Eye For Film >> Movies >> Mr. K (2024) Film Review
Mr. K
Reviewed by: Jennie Kermode
The stage magician’s craft is a tricky one. He would starve without attention, but too much of it and all his careful constructions come to nothing. People go to see him knowing that he’s a liar but wanting to be fooled, and if he fails to fool them, they will hate him. His gift is the illusion that the bounds of this world are not as tight as they might seem – that there is more to it all. He, however, must always face the truth. There is no escape. The performance is all. In his grave he will lie still.
Mr. K (Crispin Glover) is not particularly successful, as magicians go. The audience for which we see him perform does not seem absorbed by the show, and neither does he. Later, in daylight, approaching the building where he will spend the rest of the film (and which, despite its rather greater height, might be taken for an avatar of Franz Kafka’s Castle), he stumbles and his eye is momentarily caught by something moving between the uneven stones of the mossy courtyard. A line of ants is parading around there, fixated on some inscrutable purpose. He lifts one up to examine it more closely, and the others carry on. The disappearance of an individual does not disrupt the process.
The choice of hotel as setting is a good one. They don’t make ‘em like they used to, but if you’ve ever stayed in one of those vast late 19th Century or early 20th Century places that sprang up in resort towns and were as swiftly abandoned by most of their customers when the tides of fashion turned, you too may have experienced a brief moment of panic as, having dutifully followed a concierge to your room without giving the matter much thought, you realise that you have absolutely no idea how to find your way back to the elevator or stairs. In the UK these days, thankfully, signs are obligatory, but that’s not the case everywhere. Here, signs are more like auguries. Mr. K is lost, and for the time that remains, that is how it will stay.
What happens to a man when he knows that he is lost? This is perhaps writer/director Tallulah Hazecamp Schwab’s primary concern, as we watch Mr. K gradually come to terms with his predicament and become ever more inventive in his search for solutions – yet she is also interested in how he understands and relates to all those other hotel residents who have long ago stopped caring. Many seem to have lost all perspective, to be scarcely aware that a world exists beyond the walls, let alone willing to countenance Mr. K’s theory that the walls are closing in, that they are running out of time. Over time, however, some of them come to regard him with curiosity. Conspiracy theories swirl amongst them. Could he, rebellious and resistant to reason, be a prophesied figure come to set them free?
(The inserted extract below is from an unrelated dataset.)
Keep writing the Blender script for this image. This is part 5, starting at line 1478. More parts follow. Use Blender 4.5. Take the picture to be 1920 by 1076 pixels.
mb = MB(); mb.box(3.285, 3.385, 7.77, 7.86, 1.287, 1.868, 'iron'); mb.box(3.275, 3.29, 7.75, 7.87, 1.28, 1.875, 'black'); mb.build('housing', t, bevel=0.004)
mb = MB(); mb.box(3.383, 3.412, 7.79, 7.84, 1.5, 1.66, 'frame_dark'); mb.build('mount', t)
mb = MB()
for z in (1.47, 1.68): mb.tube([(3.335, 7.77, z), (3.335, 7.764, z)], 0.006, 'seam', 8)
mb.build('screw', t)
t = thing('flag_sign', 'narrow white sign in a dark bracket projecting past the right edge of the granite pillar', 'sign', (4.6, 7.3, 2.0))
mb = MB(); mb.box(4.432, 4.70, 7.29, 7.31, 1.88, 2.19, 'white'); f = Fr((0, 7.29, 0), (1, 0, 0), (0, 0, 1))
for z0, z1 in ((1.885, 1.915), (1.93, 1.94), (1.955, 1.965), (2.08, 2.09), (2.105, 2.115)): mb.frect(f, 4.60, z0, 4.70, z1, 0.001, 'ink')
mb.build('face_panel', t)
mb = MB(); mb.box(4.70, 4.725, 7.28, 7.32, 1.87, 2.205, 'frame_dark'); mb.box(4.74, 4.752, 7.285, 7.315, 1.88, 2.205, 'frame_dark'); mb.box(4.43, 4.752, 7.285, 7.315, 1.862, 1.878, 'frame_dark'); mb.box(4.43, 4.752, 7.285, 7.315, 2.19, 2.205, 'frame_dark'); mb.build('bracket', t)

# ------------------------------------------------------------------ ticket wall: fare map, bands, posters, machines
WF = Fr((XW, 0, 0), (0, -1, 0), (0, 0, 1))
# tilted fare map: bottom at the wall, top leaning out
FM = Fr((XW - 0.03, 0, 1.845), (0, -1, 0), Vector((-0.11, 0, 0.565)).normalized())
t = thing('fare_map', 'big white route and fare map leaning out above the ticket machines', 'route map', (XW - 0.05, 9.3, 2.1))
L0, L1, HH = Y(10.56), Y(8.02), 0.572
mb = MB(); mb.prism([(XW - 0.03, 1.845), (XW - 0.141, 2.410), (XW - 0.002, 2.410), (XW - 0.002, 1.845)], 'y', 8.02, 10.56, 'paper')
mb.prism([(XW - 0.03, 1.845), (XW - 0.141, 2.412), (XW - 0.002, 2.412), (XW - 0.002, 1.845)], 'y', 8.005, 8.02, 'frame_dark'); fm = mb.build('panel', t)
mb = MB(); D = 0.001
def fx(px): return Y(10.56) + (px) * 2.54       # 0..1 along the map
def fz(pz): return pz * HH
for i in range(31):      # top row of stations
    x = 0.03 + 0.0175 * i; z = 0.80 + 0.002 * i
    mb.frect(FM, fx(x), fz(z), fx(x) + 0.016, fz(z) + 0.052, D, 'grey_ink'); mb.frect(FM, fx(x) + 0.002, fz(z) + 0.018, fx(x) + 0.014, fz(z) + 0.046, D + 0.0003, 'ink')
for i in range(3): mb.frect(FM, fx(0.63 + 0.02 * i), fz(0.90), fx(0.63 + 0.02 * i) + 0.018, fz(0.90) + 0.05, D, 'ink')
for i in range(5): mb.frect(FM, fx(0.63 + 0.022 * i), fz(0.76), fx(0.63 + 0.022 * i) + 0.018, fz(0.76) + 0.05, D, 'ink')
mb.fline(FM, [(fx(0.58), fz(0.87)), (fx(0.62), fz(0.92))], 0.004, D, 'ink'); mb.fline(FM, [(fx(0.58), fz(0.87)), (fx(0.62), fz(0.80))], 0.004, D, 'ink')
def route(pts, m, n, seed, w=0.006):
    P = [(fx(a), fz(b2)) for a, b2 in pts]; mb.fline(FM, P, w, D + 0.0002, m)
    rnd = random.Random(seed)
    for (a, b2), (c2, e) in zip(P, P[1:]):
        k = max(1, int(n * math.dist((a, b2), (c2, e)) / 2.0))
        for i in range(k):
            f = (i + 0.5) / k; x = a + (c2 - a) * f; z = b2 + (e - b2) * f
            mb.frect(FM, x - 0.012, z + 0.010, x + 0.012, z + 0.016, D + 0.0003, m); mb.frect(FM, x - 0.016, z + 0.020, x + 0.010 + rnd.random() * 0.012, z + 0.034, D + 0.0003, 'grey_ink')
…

Right from that opening scene at the show, production designers Manolito Glas and Maarten Piersma do a stunning job with the sets, creating an atmosphere of sleaze and decay which one can almost smell, whilst layering in detail. As the story goes on, we see the building deteriorate further and further, until the walls are thick with moss and there a rabbits scampering through the corridors. of course, the obligatory rooster also struts his stuff. Surrealist referentialism aside, somebody has to be keeping the hens excited, because Mr. K spends a fair part of the film in a restaurant kitchen which deals exclusively with eggs. There the sous chefs and assistants, in the tradition of their class, wake up early to toil for no discernible gain before spending their nights in drunken cacophone, threating to drown our floundering conjuror like a culinary Wake in Fright.
Glover is well cast, with the right combination of everyman qualities, clumsy innocence and spiky edge. His character notes, on entering, that the receptionists’s potato-shaped bulldog doesn’t seem to like him; perhaps it senses an inherent difference. The magician, as is his wont, seeks progress, seeks to steal the secrets of the gods; but anyone who knows that story well will appreciate that only a fool can truly escape.
The display is all about distraction. It needs to be. Some tricks are slow in the build-up, and the audience can become bored, distracted, even depressed. Schwab doesn’t offer us the conventional ruse of beauty, preferring to dazzle with the illusion of complexity, or simply with ideas. Some viewers will already be too familiar with this. They will see through to the mechanics of the thing and walk away feeling a little underwhelmed, a little less enamoured with the world and its potential. Those who look less closely will see more, and, perhaps, experience the magic.